Little moments here and there really make the film work. The film really goes for it with its incredibly claustrophobic and inspired finale. It deviates wholly from the aesthetics of the rest of the film and pays off in dividends. Izzy’s transformation is earned and feels very much like a typical teenage coming-of-age film, if the desired ending was embracing one’s power to cause suffering, of course. So many cool symbols and set pieces populate the film that make the home and forest feel truly lived in. From the set design of the house to the limited interactions with other townsfolk, Hellbender feels intimate and claustrophobic despite its massive environment. The repetition of drone shots to signal the initiation of certain spells by casting floating objects in the sky is such a wonderful example of these methods.

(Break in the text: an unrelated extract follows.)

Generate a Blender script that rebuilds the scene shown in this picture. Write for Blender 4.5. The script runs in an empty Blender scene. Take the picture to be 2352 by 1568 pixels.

It’s clear that a lot of care went into making this film. If directing, writing, editing, producing, and acting isn’t enough, the soundtrack is produced entirely from original recordings of the filmmaker’s band, HellBender, and guitar/bass sounds that John made. There’s a dynamic quality to the lyrics and music that help paint a better story of the mother and daughter as they go about their seasons of life. This works splendidly with the recurring motif of “winter eats fall, fall eats summer…” so on and so forth. The effects are mostly hits with a few moments that can take a viewer out of the moment, which is excellent for a film of this scale. This family production offers a nice helping of dark and brooding horror with enough touches of levity to lighten it with personality and fervor.

Hellbender is a wonderfully dark indie horror that gets under the skin and unsettles before dragging you down into the depths of its pulse-pounding finale. There’s something special about the filmmaking process when it’s done almost entirely by the family crew. Solid performances, great soundtrack, and an expansive mythology make Hellbender a film to look out for come 2022 when it is released. It’s rewarding to see the growth in filmmakers, and I look forward to seeing what they do in their next project. Be warned though, this is no walk in the woods. You’ll find yourself falling prey to their magic soon enough.